In the past 10 years of so, the modern command-line environment is less worried about the UNIX philosophy of small tools built around plain text. And if they do use plain text, they tend to support structured formats like JSON. This means that they're more comfortable in fully using ANSI color codes and UTF-8 formatting when the output is done to the console. They also depend less on system libraries and are often large binaries, especially when built using Go or Rust.

Here are a few of my favorite modern tools I recently started to use. Of course, there are lots more, for example those listed in ibraheemdev/modern-unix, but I limited my list to those I frequently use.

bash-git-prompt. To be used specifically with Bash, this changes the shell prompt when you're inside a Git repository to display Git status information.

ripgrep (command: rg). This tool is basically a recursive grep over many files. While GNU's grep does support a recursive option, ripgrep is easier to use, takes into account .gitignore files, supports UTF-8 automatically, supports many compression formats, has a better colorized output and is much faster.

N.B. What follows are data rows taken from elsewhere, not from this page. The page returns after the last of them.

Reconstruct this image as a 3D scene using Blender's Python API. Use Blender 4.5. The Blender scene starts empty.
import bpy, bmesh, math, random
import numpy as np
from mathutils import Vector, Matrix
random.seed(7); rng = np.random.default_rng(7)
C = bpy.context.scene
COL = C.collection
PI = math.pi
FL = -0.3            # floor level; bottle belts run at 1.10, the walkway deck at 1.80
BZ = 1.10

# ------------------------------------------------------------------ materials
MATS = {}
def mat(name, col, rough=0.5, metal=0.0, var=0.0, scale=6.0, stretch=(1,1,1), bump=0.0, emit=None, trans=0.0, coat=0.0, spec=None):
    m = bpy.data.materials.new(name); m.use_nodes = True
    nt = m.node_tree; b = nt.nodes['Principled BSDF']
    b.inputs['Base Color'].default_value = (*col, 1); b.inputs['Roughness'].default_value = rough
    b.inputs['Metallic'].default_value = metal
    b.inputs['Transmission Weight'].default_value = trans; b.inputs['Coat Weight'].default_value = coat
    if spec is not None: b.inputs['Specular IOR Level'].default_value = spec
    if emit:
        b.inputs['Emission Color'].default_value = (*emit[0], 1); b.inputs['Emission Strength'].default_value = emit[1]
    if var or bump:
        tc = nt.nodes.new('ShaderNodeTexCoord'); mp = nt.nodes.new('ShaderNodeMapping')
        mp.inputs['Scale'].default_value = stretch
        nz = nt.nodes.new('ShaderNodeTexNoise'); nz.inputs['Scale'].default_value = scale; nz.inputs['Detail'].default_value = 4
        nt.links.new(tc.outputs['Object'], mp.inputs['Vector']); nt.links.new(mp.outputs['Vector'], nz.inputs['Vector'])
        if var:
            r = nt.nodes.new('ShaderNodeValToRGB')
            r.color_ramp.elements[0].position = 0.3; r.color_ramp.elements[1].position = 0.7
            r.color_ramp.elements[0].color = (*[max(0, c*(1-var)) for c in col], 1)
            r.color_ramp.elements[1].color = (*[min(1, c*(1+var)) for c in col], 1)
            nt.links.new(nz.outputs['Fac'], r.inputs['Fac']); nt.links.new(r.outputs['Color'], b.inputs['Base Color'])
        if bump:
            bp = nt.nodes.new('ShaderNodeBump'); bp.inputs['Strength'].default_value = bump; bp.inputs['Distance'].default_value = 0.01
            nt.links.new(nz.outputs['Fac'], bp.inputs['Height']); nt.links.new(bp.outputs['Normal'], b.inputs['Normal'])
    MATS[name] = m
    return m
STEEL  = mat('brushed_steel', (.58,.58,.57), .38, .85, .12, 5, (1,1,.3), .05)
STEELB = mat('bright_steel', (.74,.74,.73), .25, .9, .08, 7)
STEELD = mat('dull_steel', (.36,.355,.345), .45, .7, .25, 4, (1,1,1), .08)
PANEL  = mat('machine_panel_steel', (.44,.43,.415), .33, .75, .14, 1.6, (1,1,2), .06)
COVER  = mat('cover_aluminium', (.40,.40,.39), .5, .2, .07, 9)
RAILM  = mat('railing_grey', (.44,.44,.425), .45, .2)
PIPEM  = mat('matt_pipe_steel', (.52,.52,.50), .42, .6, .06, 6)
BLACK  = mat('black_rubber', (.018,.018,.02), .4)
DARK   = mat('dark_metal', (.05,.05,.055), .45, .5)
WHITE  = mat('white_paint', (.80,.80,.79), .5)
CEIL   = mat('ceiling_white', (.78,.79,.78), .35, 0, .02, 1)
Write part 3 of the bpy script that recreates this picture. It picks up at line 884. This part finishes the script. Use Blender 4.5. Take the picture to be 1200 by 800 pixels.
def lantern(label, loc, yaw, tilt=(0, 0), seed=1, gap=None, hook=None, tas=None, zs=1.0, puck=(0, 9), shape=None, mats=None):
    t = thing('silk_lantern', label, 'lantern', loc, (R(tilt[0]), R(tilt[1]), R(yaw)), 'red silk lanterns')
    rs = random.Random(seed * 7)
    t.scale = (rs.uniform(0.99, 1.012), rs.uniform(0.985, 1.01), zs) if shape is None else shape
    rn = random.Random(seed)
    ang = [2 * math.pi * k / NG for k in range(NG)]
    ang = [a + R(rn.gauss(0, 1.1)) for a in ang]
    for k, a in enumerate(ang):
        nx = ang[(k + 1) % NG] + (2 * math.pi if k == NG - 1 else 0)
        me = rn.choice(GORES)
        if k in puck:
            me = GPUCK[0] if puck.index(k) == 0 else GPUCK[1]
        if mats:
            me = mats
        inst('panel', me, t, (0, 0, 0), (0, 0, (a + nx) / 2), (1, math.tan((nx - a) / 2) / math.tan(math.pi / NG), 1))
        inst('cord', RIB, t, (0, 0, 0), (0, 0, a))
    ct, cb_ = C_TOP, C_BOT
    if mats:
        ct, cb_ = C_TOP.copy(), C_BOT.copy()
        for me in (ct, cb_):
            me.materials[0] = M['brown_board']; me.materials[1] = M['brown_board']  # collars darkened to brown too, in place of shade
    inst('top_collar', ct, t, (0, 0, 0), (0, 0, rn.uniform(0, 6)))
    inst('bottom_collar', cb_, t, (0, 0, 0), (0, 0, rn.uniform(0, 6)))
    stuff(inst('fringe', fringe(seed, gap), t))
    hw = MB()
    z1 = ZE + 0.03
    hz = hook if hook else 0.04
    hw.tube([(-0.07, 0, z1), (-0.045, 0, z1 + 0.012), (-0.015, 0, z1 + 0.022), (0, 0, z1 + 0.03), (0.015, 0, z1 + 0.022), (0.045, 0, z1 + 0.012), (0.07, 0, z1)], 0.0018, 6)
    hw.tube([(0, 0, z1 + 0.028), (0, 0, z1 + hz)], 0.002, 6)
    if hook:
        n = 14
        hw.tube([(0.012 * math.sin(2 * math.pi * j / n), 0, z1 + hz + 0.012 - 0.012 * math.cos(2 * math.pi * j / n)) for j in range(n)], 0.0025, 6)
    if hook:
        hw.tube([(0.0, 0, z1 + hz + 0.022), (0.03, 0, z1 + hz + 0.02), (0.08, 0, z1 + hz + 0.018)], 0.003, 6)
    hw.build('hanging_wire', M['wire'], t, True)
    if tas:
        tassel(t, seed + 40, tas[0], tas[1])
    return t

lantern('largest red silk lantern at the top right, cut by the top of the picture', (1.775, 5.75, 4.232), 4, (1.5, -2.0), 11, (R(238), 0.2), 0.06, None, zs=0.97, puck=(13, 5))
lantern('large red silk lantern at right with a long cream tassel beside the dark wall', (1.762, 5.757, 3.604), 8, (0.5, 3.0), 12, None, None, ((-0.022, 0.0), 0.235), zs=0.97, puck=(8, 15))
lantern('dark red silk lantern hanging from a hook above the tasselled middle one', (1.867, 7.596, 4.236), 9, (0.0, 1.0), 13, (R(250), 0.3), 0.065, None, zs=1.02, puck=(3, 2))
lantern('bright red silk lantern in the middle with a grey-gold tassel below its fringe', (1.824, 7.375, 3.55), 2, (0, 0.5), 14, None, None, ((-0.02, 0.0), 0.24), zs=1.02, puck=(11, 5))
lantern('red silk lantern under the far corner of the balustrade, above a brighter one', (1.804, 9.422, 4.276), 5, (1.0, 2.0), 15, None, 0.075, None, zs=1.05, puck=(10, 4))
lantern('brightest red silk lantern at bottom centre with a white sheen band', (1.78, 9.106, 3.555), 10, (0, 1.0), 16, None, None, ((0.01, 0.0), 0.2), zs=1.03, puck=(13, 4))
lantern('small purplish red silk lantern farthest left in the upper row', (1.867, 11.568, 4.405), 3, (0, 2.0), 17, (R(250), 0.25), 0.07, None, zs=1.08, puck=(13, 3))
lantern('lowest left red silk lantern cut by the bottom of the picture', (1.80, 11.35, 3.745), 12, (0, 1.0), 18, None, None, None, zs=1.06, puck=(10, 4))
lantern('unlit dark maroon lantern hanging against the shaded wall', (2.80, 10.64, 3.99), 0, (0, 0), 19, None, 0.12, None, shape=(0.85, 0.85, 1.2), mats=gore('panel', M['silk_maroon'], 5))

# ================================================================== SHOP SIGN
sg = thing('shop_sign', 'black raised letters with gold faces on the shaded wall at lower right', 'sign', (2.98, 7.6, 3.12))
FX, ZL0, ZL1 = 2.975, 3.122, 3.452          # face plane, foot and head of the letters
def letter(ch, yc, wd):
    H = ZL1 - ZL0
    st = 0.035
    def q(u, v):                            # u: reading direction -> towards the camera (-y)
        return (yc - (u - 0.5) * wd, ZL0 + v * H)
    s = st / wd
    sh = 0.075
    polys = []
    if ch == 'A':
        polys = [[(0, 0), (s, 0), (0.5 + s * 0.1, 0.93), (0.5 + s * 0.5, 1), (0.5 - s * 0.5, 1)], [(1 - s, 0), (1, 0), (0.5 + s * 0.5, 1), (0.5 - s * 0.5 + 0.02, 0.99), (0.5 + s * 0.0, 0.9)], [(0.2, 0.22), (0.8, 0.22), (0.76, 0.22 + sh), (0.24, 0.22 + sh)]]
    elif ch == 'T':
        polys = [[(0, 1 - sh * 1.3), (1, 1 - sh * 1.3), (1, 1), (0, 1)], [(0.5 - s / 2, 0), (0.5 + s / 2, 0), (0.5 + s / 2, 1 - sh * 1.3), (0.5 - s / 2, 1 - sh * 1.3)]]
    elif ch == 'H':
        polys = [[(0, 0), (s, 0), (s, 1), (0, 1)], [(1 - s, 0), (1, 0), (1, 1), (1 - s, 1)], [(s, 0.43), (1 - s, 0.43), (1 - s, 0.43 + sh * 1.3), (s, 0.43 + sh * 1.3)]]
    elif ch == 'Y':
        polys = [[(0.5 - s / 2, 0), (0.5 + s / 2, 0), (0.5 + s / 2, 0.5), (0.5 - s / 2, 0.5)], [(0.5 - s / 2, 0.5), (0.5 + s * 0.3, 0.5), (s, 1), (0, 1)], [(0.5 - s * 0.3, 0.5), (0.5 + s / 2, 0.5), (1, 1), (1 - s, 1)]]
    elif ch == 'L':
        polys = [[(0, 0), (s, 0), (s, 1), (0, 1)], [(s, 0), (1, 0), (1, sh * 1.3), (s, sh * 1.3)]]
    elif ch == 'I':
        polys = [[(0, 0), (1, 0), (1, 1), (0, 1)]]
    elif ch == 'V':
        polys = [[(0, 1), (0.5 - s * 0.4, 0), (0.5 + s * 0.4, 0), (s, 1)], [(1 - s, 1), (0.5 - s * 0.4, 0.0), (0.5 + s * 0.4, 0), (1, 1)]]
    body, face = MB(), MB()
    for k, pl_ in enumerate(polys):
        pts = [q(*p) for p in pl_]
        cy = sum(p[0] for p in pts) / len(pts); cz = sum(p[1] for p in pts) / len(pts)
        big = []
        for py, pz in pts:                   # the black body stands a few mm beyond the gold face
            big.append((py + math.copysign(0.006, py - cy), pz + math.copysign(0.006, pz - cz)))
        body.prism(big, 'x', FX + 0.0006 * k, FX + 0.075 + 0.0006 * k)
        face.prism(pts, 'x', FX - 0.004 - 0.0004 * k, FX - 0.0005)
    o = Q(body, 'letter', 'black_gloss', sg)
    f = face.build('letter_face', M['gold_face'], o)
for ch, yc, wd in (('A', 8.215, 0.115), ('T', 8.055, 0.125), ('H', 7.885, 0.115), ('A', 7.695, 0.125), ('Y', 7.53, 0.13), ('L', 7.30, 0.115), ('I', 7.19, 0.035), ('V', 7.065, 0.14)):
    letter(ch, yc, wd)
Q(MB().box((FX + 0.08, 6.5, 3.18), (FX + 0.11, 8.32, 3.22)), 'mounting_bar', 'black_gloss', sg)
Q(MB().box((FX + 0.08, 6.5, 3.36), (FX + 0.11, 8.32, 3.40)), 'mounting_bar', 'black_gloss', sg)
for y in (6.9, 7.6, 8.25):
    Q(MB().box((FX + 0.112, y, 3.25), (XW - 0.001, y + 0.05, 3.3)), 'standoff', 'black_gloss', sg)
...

bottom (command: btm). To quickly look at CPU and memory usage, both top and the more modern htop work quite well. But I would often also want to see other metrics, like network and disk usage in a cross-platform way, and without having to install some big system monitoring tool that runs all the time. btm displays all that, with some interactive graphs, fully colorized and interactive.

bat. A cat replacement or a pager (like more and less), but that has many additional options and supports syntax highlighting of many file types. For example, it can be used as a pager for man, introducing color and UTF-8 characters to its output. It can easily be integrated with other tools, like ripgrep, using the scripts in bat-extras.

delta. A colorized viewer of diff and git diff, or can be used on its own to compare two files or directories. Its output displays per-character differences, which is greatly helpful when looking for whitespace-only changes. Also does syntax highliting, similar to bat.

broot (command: broot or br). A file navigation interface that makes finding a file in a complex directory structure as simple and quick as possible. It include a file previewer that also works with image files. The br command is actually a shell function that you can install (for example in .bashrc) that makes it possible to run a command on the selected file in the current shell after broot exits. Customization of the "run a command in the shell after exit" can be a bit difficult; Look at my sample configuration file as an example.

curlie. While I really like HTTPie's command-line syntax, it's still a slow and heavy Python 3 script. Curlie lets you use the HTTPie syntax but runs using curl instead and reformats the output to make it similar to HTTPie. You can also get the equivalent curl command.